Unfortunately, They Say I Look Just Like The Photo On My Baseball Credential: The Underwear Bomber received multiple life sentences last week, but if there were any justice, he would spend that entire sentence in an unending airport security line, repeatedly removing and replacing his shoes, liquids and laptops. But as much as people love to complain about airport security, two TSA agents made my day last week. When I handed my driver's license to the TSA agent checking IDs, he eyeballed the photo closely, looked at me, examined the photo again, looked back at me, studied the photo again, looked back at me and shook his head, saying he could not accept the driver's license as proper identification because the photo did not look like me. That was the nicest thing anyone has said to me in years. Then he handed my driver's license to the next TSA agent who said that yes, it was my photo; "He just lost weight." I would have tipped them both on the spot but feared another TSA agent would pull me aside for further screening.

CSI: Box Score Answer

There was one major clue, a couple of minor clues and a little guesswork in this box score. The major clue was the name Moyer in the Chicago lineup. The minor clues were the names of his teammates and opponents that pin this game to the mid-'80s. With that information, perhaps you guessed this box score fragment is from Jamie Moyer's major league debut. If so, give yourself a big bottle of Ensure.
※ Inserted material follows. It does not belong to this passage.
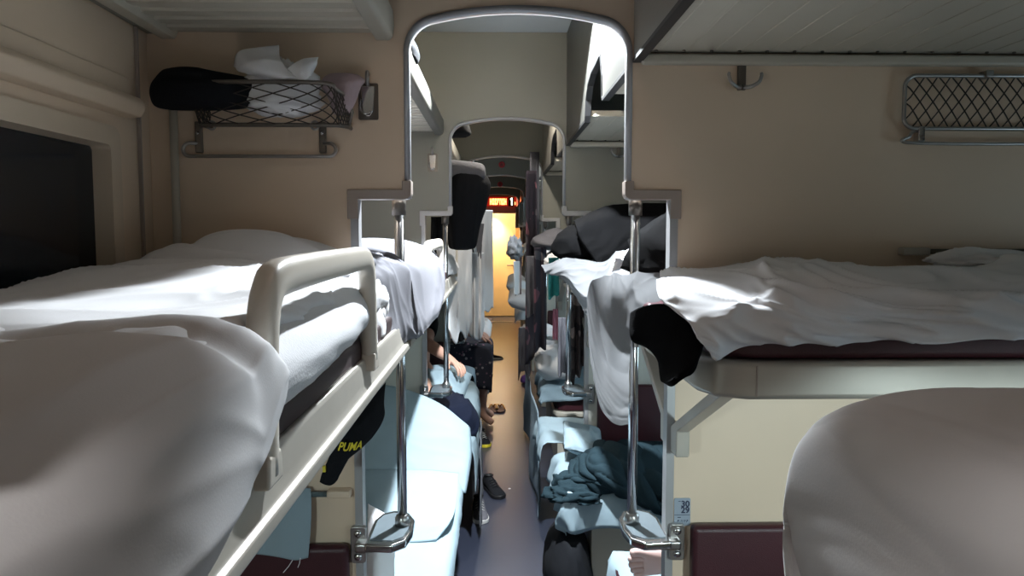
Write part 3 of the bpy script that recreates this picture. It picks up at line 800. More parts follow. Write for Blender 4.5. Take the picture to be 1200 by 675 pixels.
# small flip hook (chrome) and double hook
def flip_hook(px, py, d, label):
    c = at(px, py, d-.004); s = 1.0
    t = thing('coat_hook', label, 'coat hook', tuple(c), 'flip-down coat hooks')
    MB().prism([(c.x+a*s, c.z+b*s) for a, b in rrect(-.026, .026, -.058, .036, .004, 2)], 'y', d-.004, d-.001).build('back_plate', DSTEEL, t)
    MB().tube(crline([(c.x, d-.004, c.z+.03), (c.x, d-.016, c.z+.036), (c.x+.001, d-.022, c.z+.05), (c.x, d-.014, c.z+.062), (c.x, d-.005, c.z+.056)], 16), .0055, 8).build('peg', STEEL, t, smooth=True)
    MB().prism([(c.x+a, c.z+b) for a, b in [(-.019, .028), (.019, .028), (.014, -.036), (.006, -.05), (-.006, -.05), (-.014, -.036)]], 'y', d-.014, d-.006).build('hook_flap', CHROME, t, bevel=.003)
    MB().tube(crline([(c.x-.017, d-.012, c.z-.005), (c.x-.019, d-.022, c.z-.03), (c.x-.006, d-.028, c.z-.046), (c.x+.010, d-.026, c.z-.04)], 14), .003, 6).build('hook_wire', CHROME, t, smooth=True)
flip_hook(431.5, 114, yw, 'chrome flip-down coat hook right of the left net basket')
flip_hook(507, 188, YN[1], 'chrome flip-down coat hook on the second partition, left of the aisle')
def double_hook(px, py, d, label, sc=1):
    c = at(px, py, d)
    t = thing('double_hook', label, 'coat hook', tuple(c), 'double hooks on the right partitions')
    MB().box(c.x-.011, c.x+.011, d-.012, d-.001, c.z-.03, c.z+.036).build('hook_plate', DSTEEL, t, bevel=.003)
    for s in (-1, 1):
        MB().tube(crline([(c.x+s*.004, d-.012, c.z-.022), (c.x+s*.018, d-.026, c.z-.024), (c.x+s*.036, d-.036, c.z-.014), (c.x+s*.043, d-.036, c.z+.004), (c.x+s*.041, d-.035, c.z+.010)], 16), [.0055-.0018*i/16 for i in range(17)], 8).build('hook_arm', STEEL, t, smooth=True)
double_hook(868, 93, yw, 'double coat hook high on the right partition')
double_hook(725, 178, YN[1], 'double coat hook on the second partition, at the right arch edge')
# towel rails (end block + rod)
def towel_rail(px0, px1, py, d, right_rod, ln, label, bm_, rm):
    a, b = at(px0, py, d), at(px1, py, d)
    t = thing('towel_rail', label, 'towel rail', tuple(a), None)
    MB().box(a.x, b.x, d-.036, d-.001, a.z-.010, a.z+.010).build('end_block', bm_, t, bevel=.004)
    if right_rod: MB().tube([(b.x-.002, d-.022, a.z), (b.x+ln, d-.022, a.z)], .0075, 10).build('rod', rm, t, smooth=True)
    else: MB().tube([(a.x+.002, d-.022, a.z-.002), (a.x-ln, d-.022, a.z-.002)], .0075, 10).build('rod', rm, t, smooth=True)
towel_rail(1051, 1082, 294.5, yw, True, .45, 'dark rail with cream end block above the right upper berth', BOARD, mat('olive_rod', (.06, .055, .04), .4))
towel_rail(386, 413, 575, yw, False, .22, 'dark rail with cream end block holding the white towel', PAINT, mat('slate_rod', (.10, .14, .15), .4))
# number plate
a, b = at(790, 583.5, yw), at(808.5, 615.5, yw)
t = thing('number_plate', 'grey seat number plate reading 30 and 29 beside the right pole', 'sign', ((a.x+b.x)/2, yw, b.z))
MB().prism(rrect(a.x, b.x, b.z, a.z, .004, 4), 'y', yw-.0025, yw-.0005).build('plate', PLATE, t)
cx, cz = (a.x+b.x)/2, (a.z+b.z)/2
hz = a.z-b.z
add_text('number_text', '30', .0235, INK, t, (cx+.008, yw-.003, a.z-hz*.215))
add_text('number_text', '29', .0235, INK, t, (cx+.008, yw-.003, a.z-hz*.44))
MB().box(a.x+.001, b.x-.001, yw-.0031, yw-.0025, b.z+hz*.385, b.z+hz*.40).build('divider_line', INK, t)
mb = MB(); rnd = random.Random(2)
for (xx, w) in ((-.0145, .006), (-.004, .0025), (.0005, .0025), (.0055, .0035), (.0115, .0045)):
    mb.prism([(cx+xx, b.z+hz*.12), (cx+xx+w*.35, b.z+hz*.12), (cx+xx+w*.35, b.z+hz*.17), (cx+xx+w, b.z+hz*.17), (cx+xx+w, b.z+hz*.205), (cx+xx+w*.3, b.z+hz*.215)], 'y', yw-.0031, yw-.0025)
mb.build('small_print', INK, t)
mb = MB(); mb.box(cx-.013, cx-.004, yw-.0031, yw-.0025, b.z+hz*.29, b.z+hz*.315); mb.box(cx-.011, cx-.005, yw-.0031, yw-.0025, a.z-hz*.12, a.z-hz*.10); mb.build('small_print', INK, t)
# ================================================================== NEAR LEFT BERTH: bedding
# mattress rolled out with a sheet, side bulging under the guard rail
ZM = 1.462
rows = []
for y, top, bul in ((.55, 1.540, .226), (.80, 1.545, .226), (1.0, 1.548, .228), (1.2, 1.552, .234), (1.38, 1.562, .240), (1.50, 1.566, .246), (1.58, 1.56, .262), (1.75, 1.555, .266), (1.95, 1.555, .268)):
    rows.append([(-.30, y, ZM+.002), (-bul-.018, y, ZM+.006), (-bul, y, ZM+.03), (-bul-.004, y, (ZM+top)/2+.012), (-bul-.035, y, top-.006), (-.33, y, top+.004), (-.5, y, top+.0), (-.7, y, top-.008), (-.86, y, top-.02), (-.872, y, ZM+.03)])
tag(patch('mattress', MATT, rows, 50, 70, .006, 3, 7, .4, .9), 'white covered mattress bulging below the nearest guard rail', 'mattress')
# top sheet, lit, laid over the mattress
rows = []
for y, top, ed in ((.52, 1.552, .255), (.75, 1.556, .252), (.95, 1.553, .262), (1.15, 1.552, .272), (1.35, 1.565, .285), (1.52, 1.585, .30), (1.70, 1.575, .30)):
    rows.append([(-ed+.004, y, top-.028), (-ed-.012, y, top+.003), (-ed-.06, y, top+.012), (-.42, y, top+.004), (-.55, y, top+.010), (-.70, y, top+.0), (-.84, y, top-.004), (-.868, y, top-.03)])
tag(patch('bed_sheet', SHEET, rows, 110, 110, .015, 12, 7.5, .35, 1.1), 'rumpled white sheet on the nearest left upper berth', 'bed sheet')
# rumpled blanket bundle at the far end
rows = []
for px_off, y in ((0, 1.50), (1, 1.60), (2, 1.72), (3, 1.84), (4, 1.93), (5, 1.972)):
    h = [.012, .045, .075, .085, .07, .0][px_off]
    rows.append([(-.865, y, 1.575+h*.15), (-.80, y, 1.575+h*.35), (-.72, y, 1.57+h*.75), (-.62, y, 1.567+h*1.0), (-.50, y, 1.565+h*.95), (-.40, y, 1.56+h*.65), (-.325, y, 1.555+h*.35), (-.285, y, 1.54+h*.1), (-.268, y, 1.475), (-.262, y, 1.425)])
tag(patch('rolled_duvet', SHEET, rows, 90, 120, .026, 5, 8, .5, .5), 'white duvet bunched up at the far end of the nearest left berth', 'duvet')
# big duvet in the foreground, draped over the berth edge
rows = []
for y, top, ed, lo in ((.235, 1.52, .205, 1.36), (.34, 1.535, .204, 1.37), (.45, 1.555, .204, 1.39), (.56, 1.566, .204, 1.405), (.62, 1.566, .205, 1.425), (.655, 1.556, .206, 1.44), (.70, 1.572, .207, 1.46), (.735, 1.560, .210, 1.48), (.755, 1.54, .222, 1.475), (.762, 1.50, .24, 1.47)):
    rows.append([(-ed-.018, y, lo), (-ed-.003, y, lo+(top-lo)*.25), (-ed-.001, y, lo+(top-lo)*.55), (-ed-.010, y, top-.028), (-ed-.035, y, top-.006), (-ed-.085, y, top+.004), (-.38, y, top+.002), (-.50, y, top-.012), (-.64, y, top-.004), (-.78, y, top-.014), (-.872, y, top-.03)])
tag(patch('duvet', SHEET, rows, 120, 120, .008, 8, 5.0, .35, 1.3, solid=.006), 'big white duvet in the left foreground hanging over the berth edge', 'duvet')
tag(pillow('pillow', SHEET, (-.535, .66, 1.535), (.20, .18, .11), (0, 0, .15), 6), 'edge of a white pillow at the far left foreground', 'pillow')
# ================================================================== NEAR RIGHT MOUND
rows = []
for y, k in ((.16, .98), (.30, 1.0), (.43, 1.0), (.52, .97), (.566, .90), (.584, .78), (.590, .5), (.588, .25), (.582, .0)):
    f = k; zt_ = 1.553; lo = 1.37
    rows.append([(.256-.004*f, y, lo), (.240, y, lo+.05*min(1, f*2)), (.2375, y, lo+(zt_-lo)*.60*f), (.244, y, lo+(zt_-lo)*.80*f), (.268, y, lo+(zt_-lo)*.92*f), (.315, y, lo+(zt_-lo)*.975*f), (.40, y, lo+(zt_-lo)*.99*f), (.60, y, lo+(zt_-lo)*1.0*f), (1.0, y, lo+(zt_-lo)*1.01*f), (1.6, y, lo+(zt_-lo)*f)])
tag(patch('duvet', SHEET, rows, 80, 120, .004, 15, 3.0, .4, 1.2, solid=.006), 'big white duvet heaped at the lower right foreground', 'duvet')
# ================================================================== RIGHT UPPER BERTH OF THE FIRST BAY
y1 = YN[0]-.006; y0 = y1-.60
# dark blanket under the sheet, its corner hanging over the aisle end
rows = [[at(742, 368, 1.62), at(752, 360, 1.56), at(775, 356, 1.50), at(806, 362, 1.44), at(826, 374, 1.42)],
        [at(741, 384, 1.60), at(755, 381, 1.55), at(778, 380, 1.49), at(806, 384, 1.43), at(824, 396, 1.405)],
        [at(742, 396, 1.58), at(758, 399, 1.54), at(780, 404, 1.48), at(803, 410, 1.42), at(820, 416, 1.40)],
        [at(752, 401, 1.57), at(764, 409, 1.53), at(782, 424, 1.47), at(800, 430, 1.41), at(813, 432, 1.39)],
        [at(766, 405, 1.56), at(772, 416, 1.52), at(781, 438, 1.46), at(792, 443, 1.40), at(802, 438, 1.385)],
        [at(775, 408, 1.56), at(776, 424, 1.51), at(777, 447, 1.46), at(786, 450, 1.40), at(793, 444, 1.385)]]
tag(patch('blanket', DKBL, rows, 40, 40, .004, 3, 9, .4, .5, solid=.012), 'charcoal blanket corner hanging off the nearest right upper berth', 'blanket')
# rumpled sheet over the mattress: control points picked across the berth (front hem -> back)
def srow(px, hem, front, mid, back):
    return [at(px, hem, 1.398), at(px+2, hem-(hem-front)*.45, 1.388), at(px+4, front+6, 1.40), at(px+6, front-6, 1.45), at(px+2, mid, 1.60), at(px, back, 1.80), at(px, back-2, 1.965)]
rows = [
 [at(838, 424, 1.37), at(818, 402, 1.38), at(806, 378, 1.40), at(775, 352, 1.46), at(770, 336, 1.60), at(772, 322, 1.80), at(776, 318, 1.96)],
 [at(848, 418, 1.385), at(834, 392, 1.385), at(826, 366, 1.40), at(806, 346, 1.46), at(800, 330, 1.60), at(800, 319, 1.80), at(800, 316, 1.96)],
 srow(872, 408, 358, 326, 316), srow(905, 400, 352, 322, 312), srow(950, 400, 352, 322, 313), srow(1000, 403, 350, 324, 316),
 srow(1050, 399, 352, 326, 318), srow(1100, 402, 350, 325, 317), srow(1150, 397, 346, 322, 313), srow(1210, 396, 340, 318, 305), srow(1300, 395, 338, 318, 305), srow(1420, 395, 338, 318, 305)]
tag(patch('bed_sheet', GREYCL if 0 else SHEET, rows, 170, 90, .030, 21, 7.5, .25, .95), 'rumpled white sheet on the nearest right upper berth, hem above the maroon pad', 'bed sheet')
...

Moyer beat Steve Carlton in his first major league game, June 16, 1986, when he was 23 years old. MLB's minimum salary was $60,000, there still were no lights at Wrigley Field and the Cubs had gone only 41 years since their last World Series appearance. The Phillies would release Carlton within two weeks, and his career would be over within two years. Moyer is still pitching, God bless him.